- WHAT IS BEING ASKED:
Your task is to copy the lines between the line containing "The Blender Python" and the line containing "(.3, .5, .9), .32), sh)", counting both of those lines, and to emit nothing more.

- ENTRIES SUPPLIED:
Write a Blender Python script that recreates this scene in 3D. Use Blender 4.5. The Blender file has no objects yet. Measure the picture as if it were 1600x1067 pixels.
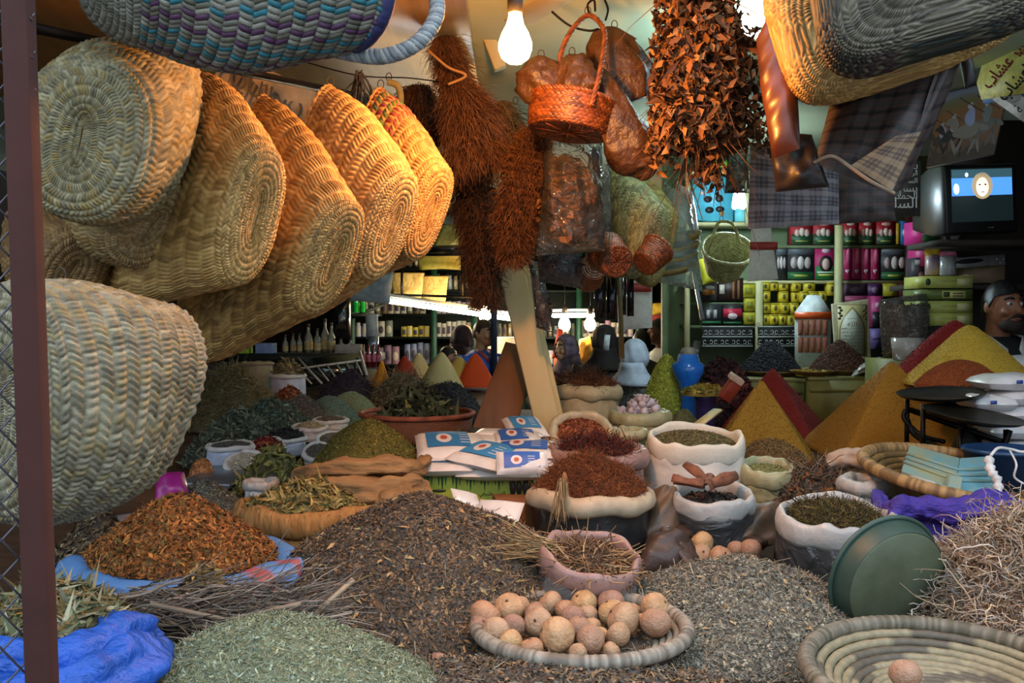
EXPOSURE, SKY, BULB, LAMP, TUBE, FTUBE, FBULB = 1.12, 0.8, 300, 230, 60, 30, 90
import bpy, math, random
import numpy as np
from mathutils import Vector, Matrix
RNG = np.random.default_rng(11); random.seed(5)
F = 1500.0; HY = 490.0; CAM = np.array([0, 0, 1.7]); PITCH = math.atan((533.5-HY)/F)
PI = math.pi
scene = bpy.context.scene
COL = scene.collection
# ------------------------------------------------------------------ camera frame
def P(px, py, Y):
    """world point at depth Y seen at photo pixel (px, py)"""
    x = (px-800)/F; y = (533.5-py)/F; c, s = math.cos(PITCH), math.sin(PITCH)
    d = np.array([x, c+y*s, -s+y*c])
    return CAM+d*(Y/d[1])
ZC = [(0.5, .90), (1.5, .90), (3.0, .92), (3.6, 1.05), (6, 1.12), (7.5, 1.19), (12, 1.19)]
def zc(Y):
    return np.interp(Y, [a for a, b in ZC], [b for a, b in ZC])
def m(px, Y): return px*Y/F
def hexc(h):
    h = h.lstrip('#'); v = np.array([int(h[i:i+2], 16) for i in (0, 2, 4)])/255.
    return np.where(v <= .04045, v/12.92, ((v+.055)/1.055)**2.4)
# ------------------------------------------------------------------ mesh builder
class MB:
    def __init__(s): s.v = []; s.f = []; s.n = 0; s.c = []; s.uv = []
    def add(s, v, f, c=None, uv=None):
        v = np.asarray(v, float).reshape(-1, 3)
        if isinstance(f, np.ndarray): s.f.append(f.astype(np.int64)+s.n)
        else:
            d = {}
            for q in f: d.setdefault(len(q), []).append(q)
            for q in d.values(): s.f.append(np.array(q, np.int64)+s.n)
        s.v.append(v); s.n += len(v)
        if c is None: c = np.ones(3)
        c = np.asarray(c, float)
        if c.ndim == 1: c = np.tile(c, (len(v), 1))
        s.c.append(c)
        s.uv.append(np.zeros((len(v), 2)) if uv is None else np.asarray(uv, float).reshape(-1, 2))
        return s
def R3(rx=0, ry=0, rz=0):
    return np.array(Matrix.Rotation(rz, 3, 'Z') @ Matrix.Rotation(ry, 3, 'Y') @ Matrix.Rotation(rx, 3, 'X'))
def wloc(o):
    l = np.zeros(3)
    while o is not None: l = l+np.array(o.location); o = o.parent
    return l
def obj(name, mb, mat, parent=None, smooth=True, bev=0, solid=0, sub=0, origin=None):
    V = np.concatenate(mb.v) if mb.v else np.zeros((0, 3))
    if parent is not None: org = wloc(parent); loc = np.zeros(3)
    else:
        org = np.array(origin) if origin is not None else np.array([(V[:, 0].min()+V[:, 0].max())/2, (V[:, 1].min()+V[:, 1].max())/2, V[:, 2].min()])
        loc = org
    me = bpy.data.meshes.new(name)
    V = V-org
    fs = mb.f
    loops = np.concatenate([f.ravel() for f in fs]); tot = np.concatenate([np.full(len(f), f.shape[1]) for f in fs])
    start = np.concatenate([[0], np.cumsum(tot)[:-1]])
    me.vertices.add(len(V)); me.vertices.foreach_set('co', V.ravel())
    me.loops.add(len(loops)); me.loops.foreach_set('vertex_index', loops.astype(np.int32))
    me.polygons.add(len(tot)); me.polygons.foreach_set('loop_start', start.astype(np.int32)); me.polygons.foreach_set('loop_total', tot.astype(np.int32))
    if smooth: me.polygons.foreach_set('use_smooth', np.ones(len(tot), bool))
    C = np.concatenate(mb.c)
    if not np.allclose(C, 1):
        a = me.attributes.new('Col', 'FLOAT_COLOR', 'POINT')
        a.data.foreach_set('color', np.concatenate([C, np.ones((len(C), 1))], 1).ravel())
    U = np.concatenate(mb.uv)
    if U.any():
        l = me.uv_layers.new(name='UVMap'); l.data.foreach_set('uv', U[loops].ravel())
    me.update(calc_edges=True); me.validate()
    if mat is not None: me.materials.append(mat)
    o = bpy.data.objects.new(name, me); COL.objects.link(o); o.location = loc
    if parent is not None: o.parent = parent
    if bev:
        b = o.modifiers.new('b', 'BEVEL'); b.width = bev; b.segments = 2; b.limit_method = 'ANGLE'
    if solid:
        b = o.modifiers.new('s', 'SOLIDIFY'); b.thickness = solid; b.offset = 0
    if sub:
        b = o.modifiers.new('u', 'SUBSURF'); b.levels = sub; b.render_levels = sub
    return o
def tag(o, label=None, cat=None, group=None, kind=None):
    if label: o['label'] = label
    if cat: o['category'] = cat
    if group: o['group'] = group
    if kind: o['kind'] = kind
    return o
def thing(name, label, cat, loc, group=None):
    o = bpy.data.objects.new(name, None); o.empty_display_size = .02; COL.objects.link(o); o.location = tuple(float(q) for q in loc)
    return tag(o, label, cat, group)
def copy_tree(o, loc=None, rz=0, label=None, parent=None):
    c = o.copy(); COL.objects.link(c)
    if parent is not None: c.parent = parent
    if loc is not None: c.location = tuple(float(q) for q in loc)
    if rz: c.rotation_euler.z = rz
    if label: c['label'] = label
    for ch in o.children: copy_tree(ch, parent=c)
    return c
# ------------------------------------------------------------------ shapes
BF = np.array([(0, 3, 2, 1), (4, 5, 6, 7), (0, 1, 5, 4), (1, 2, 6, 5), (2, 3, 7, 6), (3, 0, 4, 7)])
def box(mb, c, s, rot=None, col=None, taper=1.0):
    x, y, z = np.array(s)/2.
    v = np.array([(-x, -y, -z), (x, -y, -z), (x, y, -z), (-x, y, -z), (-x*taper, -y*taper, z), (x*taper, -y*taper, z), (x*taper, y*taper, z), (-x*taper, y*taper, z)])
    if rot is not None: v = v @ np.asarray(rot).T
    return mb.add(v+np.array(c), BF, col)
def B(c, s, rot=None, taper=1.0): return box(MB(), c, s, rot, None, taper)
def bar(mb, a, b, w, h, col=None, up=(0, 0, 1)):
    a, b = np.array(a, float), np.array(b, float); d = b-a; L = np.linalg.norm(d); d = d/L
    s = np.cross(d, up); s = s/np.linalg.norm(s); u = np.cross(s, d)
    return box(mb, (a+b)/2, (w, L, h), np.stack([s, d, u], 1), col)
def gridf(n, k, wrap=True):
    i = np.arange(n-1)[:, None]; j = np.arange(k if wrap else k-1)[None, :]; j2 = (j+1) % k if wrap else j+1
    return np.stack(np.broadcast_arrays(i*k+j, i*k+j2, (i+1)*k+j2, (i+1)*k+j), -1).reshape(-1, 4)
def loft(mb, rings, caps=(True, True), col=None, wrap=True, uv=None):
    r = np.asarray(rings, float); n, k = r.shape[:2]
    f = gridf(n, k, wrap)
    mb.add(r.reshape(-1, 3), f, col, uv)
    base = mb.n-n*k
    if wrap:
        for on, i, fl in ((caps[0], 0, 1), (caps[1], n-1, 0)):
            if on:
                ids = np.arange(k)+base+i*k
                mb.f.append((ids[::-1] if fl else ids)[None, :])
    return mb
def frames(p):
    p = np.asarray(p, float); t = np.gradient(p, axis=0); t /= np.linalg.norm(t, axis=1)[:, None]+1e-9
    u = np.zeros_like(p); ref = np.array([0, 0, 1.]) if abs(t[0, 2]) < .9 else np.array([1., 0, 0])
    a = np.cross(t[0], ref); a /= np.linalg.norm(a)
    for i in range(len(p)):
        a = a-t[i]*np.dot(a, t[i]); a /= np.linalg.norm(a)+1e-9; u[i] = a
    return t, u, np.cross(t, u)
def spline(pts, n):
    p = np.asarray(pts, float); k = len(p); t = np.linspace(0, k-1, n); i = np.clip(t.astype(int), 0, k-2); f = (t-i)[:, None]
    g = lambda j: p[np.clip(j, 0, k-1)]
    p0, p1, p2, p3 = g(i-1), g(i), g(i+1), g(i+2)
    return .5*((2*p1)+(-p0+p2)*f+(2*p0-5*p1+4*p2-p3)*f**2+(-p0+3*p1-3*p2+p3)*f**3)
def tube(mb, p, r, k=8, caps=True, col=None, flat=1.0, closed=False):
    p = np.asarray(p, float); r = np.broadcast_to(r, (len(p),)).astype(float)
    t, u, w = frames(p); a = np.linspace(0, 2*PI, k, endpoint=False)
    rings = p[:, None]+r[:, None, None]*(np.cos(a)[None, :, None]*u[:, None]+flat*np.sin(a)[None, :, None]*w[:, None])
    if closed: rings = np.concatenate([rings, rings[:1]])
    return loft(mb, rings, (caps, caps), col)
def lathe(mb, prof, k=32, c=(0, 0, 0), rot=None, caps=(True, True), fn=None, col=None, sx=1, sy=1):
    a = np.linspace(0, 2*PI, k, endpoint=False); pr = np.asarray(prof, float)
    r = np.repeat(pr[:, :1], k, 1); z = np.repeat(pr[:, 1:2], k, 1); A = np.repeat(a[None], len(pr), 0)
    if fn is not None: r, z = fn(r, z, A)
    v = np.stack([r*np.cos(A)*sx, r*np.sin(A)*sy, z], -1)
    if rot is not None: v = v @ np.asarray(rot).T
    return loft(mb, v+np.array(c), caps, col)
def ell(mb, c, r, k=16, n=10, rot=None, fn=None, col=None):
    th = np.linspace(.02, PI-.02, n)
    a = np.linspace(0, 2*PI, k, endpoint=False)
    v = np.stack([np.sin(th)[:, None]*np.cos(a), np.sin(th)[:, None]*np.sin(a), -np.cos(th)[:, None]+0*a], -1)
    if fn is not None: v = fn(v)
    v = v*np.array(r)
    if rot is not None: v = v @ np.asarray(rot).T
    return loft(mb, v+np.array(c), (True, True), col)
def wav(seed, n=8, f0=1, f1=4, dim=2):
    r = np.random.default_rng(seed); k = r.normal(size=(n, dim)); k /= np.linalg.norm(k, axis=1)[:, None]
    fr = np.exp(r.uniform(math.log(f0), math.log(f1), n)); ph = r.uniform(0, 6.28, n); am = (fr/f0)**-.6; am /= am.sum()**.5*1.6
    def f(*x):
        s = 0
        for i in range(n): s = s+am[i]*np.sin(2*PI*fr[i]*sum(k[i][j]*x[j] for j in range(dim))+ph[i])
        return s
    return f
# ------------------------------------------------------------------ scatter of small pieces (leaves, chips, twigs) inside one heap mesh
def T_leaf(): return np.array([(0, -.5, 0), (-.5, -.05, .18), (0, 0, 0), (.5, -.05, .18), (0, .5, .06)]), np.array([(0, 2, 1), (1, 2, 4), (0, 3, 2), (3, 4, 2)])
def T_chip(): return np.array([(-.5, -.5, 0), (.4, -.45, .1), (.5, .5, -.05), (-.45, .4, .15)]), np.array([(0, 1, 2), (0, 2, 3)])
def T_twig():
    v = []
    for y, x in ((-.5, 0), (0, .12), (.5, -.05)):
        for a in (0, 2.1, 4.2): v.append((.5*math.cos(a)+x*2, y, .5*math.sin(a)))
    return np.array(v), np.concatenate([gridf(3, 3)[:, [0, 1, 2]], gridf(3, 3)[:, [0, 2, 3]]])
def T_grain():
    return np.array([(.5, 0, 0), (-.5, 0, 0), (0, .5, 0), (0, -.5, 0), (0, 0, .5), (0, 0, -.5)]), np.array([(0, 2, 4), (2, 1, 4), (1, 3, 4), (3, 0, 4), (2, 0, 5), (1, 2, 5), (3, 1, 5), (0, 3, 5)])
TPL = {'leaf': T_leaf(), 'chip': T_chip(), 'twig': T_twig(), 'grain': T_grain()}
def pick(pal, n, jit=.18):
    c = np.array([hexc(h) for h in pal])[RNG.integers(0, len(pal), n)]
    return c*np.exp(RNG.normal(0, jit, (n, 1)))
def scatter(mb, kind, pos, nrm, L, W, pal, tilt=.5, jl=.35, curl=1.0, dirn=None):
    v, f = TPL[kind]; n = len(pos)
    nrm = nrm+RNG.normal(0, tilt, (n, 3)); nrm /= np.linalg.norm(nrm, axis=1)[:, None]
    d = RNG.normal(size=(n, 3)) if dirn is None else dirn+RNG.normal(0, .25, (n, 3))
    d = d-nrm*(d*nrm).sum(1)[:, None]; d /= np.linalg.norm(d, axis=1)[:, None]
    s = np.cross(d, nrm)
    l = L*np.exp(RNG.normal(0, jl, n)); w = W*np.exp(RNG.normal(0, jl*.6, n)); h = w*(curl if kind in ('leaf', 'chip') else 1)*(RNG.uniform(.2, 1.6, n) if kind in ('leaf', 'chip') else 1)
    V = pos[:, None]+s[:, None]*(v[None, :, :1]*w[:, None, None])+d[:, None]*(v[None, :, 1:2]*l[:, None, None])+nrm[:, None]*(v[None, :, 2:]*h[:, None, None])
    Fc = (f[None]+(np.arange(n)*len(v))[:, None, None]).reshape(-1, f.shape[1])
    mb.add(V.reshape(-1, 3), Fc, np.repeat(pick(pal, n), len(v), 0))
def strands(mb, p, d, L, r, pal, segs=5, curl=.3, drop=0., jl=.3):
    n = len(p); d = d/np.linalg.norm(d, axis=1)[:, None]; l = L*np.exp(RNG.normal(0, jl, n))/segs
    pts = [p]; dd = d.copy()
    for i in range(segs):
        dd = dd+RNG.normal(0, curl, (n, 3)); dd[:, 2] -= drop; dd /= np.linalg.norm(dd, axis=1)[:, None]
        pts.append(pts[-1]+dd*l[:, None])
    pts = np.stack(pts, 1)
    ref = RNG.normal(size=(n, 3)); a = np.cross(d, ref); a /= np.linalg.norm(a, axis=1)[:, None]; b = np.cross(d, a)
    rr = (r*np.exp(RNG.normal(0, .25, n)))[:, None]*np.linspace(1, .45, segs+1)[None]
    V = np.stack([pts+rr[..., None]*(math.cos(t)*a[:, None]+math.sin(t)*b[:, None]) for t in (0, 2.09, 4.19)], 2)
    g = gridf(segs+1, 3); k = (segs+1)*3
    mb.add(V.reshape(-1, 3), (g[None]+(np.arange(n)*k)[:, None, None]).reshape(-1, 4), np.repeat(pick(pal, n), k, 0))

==

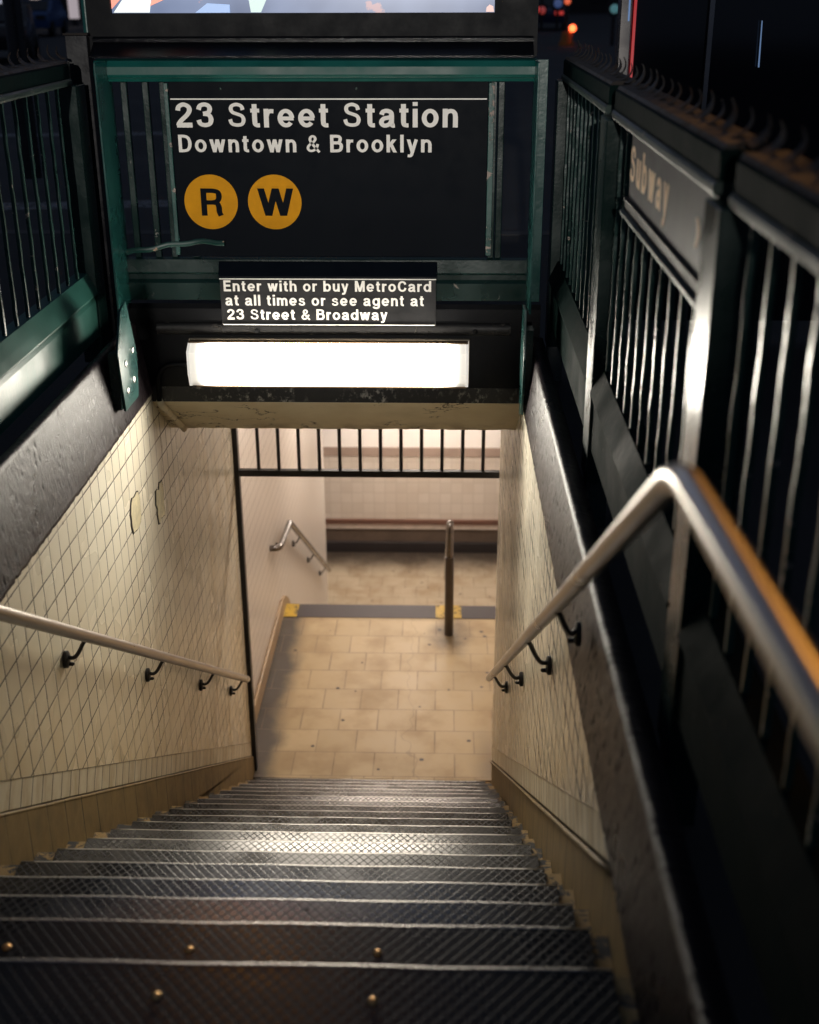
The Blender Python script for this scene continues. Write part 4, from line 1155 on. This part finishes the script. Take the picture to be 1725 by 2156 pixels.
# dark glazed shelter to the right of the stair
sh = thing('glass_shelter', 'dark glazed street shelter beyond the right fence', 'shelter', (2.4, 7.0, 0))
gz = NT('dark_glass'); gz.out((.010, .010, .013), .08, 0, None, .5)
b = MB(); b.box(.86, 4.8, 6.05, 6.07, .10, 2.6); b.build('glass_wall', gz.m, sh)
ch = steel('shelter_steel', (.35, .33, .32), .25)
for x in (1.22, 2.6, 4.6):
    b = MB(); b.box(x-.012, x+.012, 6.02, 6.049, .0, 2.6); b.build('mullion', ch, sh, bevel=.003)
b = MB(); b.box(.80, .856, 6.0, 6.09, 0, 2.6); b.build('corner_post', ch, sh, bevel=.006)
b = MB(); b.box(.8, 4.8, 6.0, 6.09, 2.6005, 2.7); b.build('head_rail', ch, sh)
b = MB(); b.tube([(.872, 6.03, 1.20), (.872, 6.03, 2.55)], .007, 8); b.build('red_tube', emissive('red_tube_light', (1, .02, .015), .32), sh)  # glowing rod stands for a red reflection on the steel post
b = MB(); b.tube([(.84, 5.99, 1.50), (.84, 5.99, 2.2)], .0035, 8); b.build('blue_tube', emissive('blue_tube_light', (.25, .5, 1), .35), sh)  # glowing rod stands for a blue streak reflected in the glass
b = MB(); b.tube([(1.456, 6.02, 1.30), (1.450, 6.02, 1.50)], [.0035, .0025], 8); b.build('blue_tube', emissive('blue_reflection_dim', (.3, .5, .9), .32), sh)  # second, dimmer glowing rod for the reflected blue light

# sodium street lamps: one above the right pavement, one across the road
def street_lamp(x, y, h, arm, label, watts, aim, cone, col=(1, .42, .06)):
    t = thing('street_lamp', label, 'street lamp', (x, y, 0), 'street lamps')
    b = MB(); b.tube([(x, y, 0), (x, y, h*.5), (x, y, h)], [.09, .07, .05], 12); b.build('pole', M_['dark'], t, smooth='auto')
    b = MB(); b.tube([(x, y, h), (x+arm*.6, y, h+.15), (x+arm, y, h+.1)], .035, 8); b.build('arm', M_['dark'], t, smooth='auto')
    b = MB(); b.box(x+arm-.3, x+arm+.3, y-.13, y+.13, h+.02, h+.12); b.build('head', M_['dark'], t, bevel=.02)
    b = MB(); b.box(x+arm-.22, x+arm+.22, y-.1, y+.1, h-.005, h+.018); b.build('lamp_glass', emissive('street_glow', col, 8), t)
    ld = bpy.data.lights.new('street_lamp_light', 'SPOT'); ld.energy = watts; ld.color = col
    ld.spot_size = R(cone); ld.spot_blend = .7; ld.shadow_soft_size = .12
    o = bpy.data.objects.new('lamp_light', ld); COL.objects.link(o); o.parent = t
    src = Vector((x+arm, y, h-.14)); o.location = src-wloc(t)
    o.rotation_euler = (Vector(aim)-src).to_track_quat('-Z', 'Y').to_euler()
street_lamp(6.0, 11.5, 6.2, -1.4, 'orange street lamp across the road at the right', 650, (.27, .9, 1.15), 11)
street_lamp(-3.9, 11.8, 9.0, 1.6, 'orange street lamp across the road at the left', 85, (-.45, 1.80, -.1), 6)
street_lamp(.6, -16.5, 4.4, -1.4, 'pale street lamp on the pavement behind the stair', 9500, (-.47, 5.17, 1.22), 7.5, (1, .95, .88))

- FULL ANSWER:
The Blender Python script for this scene continues. Write part 4, from line 1155 on. This part finishes the script. Take the picture to be 1725 by 2156 pixels.
# dark glazed shelter to the right of the stair
sh = thing('glass_shelter', 'dark glazed street shelter beyond the right fence', 'shelter', (2.4, 7.0, 0))
gz = NT('dark_glass'); gz.out((.010, .010, .013), .08, 0, None, .5)
b = MB(); b.box(.86, 4.8, 6.05, 6.07, .10, 2.6); b.build('glass_wall', gz.m, sh)
ch = steel('shelter_steel', (.35, .33, .32), .25)
for x in (1.22, 2.6, 4.6):
    b = MB(); b.box(x-.012, x+.012, 6.02, 6.049, .0, 2.6); b.build('mullion', ch, sh, bevel=.003)
b = MB(); b.box(.80, .856, 6.0, 6.09, 0, 2.6); b.build('corner_post', ch, sh, bevel=.006)
b = MB(); b.box(.8, 4.8, 6.0, 6.09, 2.6005, 2.7); b.build('head_rail', ch, sh)
b = MB(); b.tube([(.872, 6.03, 1.20), (.872, 6.03, 2.55)], .007, 8); b.build('red_tube', emissive('red_tube_light', (1, .02, .015), .32), sh)  # glowing rod stands for a red reflection on the steel post
b = MB(); b.tube([(.84, 5.99, 1.50), (.84, 5.99, 2.2)], .0035, 8); b.build('blue_tube', emissive('blue_tube_light', (.25, .5, 1), .35), sh)  # glowing rod stands for a blue streak reflected in the glass
b = MB(); b.tube([(1.456, 6.02, 1.30), (1.450, 6.02, 1.50)], [.0035, .0025], 8); b.build('blue_tube', emissive('blue_reflection_dim', (.3, .5, .9), .32), sh)  # second, dimmer glowing rod for the reflected blue light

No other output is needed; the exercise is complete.